Tendo em vista a necessidade de melhor atender a sua família que acabara de constituir, Teixeira e Souza tornou-se professor público e, talvez porque desejasse continuar melhorando sua condição econômica e social, resolveu publicar, em 1855, a segunda parte da Epopeia da Independência, que a remeteu ao Imperador juntamente com uma carta em versos, pedindo o cargo de Escrivão de órfãos de Cabo Frio.
Impressionado com a qualidade do autor, D. Pedro II fez mais, nomeou-o Escrivão da 1ª Vara de Comércio do Rio de Janeiro, a mais importante da época.
Teixeira e Souza ganhou “status” de alto funcionário público e foi reconhecido pelos críticos da época, como o autor do primeiro romance brasileiro, através da obra O Filho do Pescador. Escreveu, ainda, o poema épico “A Independência do Brasil”, além de “Versos Indianistas”, mas sua fama veio mesmo como narrador folhetinesco. Foi na subliteratura francesa, segundo críticos, e modestamente traduzida na época que, Teixeira e Souza conseguiu inspiração para montar suas aventuras.
O romance romântico foi dirigido a um público amplo, que ia desde o feminino ao jovem em geral, abrangendo, inclusive, um público que pouco frequentava a escola. Esse público com o gosto pelo folhetim de Teixeira e Souza foi quem impulsionou sua carreira de escritor.
Dessa forma, Teixeira e Souza achou na ficção subliterária o mecanismo para atrair um grande número de leitores o público e isso passou a ser a essência da sua obra. Houve uma enorme identificação entre autor e leitor, firmando-se a personalidade do herói-vítima. Foi com ele que o romantismo passou para a narração, bem utilizada pelo autor que, encontrou aí uma forma de explorar a vida e o pensamento da sociedade brasileira da época.
Para Ronald de Carvalho, não há dúvida de que Teixeira e Souza foi o fundador do romance brasileiro e que se especializou em romance popular, cuja identificação com o povo era enorme, confirmada através de obras como: O Filho do Pescador, primeiro romance brasileiro, Tardes de um Pintor ou, As Intrigas de um Jesuíta e Gonzaga ou a Conspiração de Tiradentes. Diz ainda Ronald de Carvalho: “Os folhetins que estampou em vários jornais da época eram lidos com grande interesse, diremos mesmo com amor, pelo público indistintamente letrado ou não”. Evidentemente que, todo esse sucesso concorria para a novidade dos assuntos, a singeleza do estilo e a facilidade com os quais ele despertava o interesse dos seus leitores.

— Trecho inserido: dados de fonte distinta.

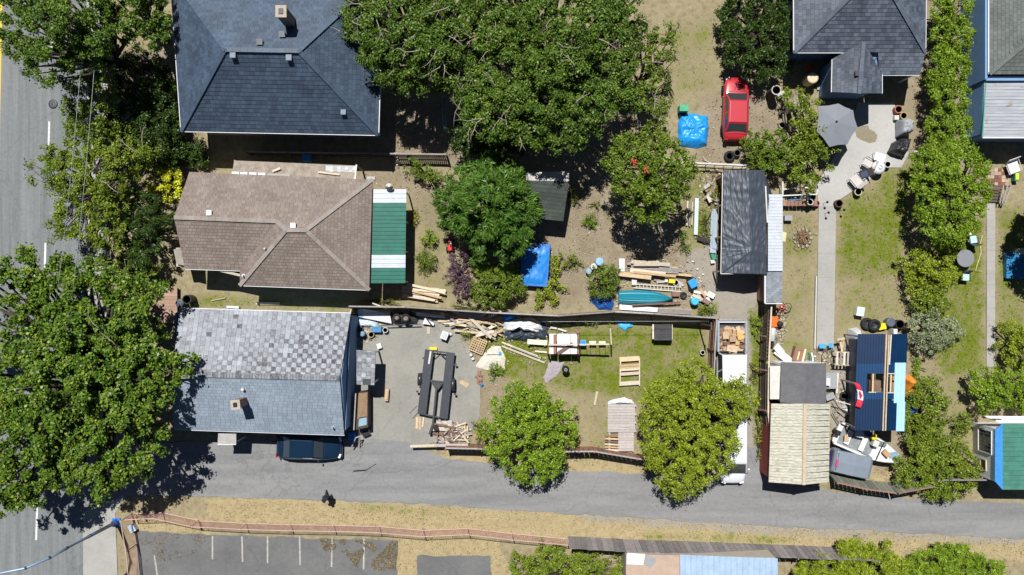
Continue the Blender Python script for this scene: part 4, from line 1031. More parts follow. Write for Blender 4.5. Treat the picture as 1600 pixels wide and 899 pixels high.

Desta forma, podemos concluir que, dada as condições do meio em que viveu, Teixeira e Souza que foi um bom e responsável operário, além de relevante escritor, a quem devemos, embora sem adornos ou enfeites, a primeira página de nossa prosa romântica ou o primeiro romance brasileiro.
Contudo, apesar de sua relevância para as nossas letras, ele não recebeu todo o destaque de que merecia, em razão de sua importante obra, nem recebeu o devido reconhecimento pelos relevantes serviços prestados à Cultura e a Literatura Brasileira.
Finalmente, havemos de nos lembrar que, mais uma vez, o destino lhe pregou uma peça. Tendo em vista que, quando sua sorte começava a mudar, e ele já financeiramente estável e gozando de bom prestígio social, um mal hepático o arrebatou de sua família e de seu povo, contando apenas 49 anos de idade. Assim, Teixeira e Souza partira para o Oriente Eterno, deixando para a sua família uma herança de extrema pobreza e, para nós brasileiros, a saudade e a marca da autoria do primeiro romance do Brasil.
Assim, registramos aqui as nossas homenagens a Antônio Gonçalves Teixeira e Souza, um dos maiores escritores do século XIX e o primeiro romancista brasileiro, que sua história de vida nos sirva de inspiração para perseverar em nosso aperfeiçoamento maçônico, a fim de que, quem sabe um dia, possamos ser reconhecidos como alguém que construiu algo de positivo para a nossa sociedade.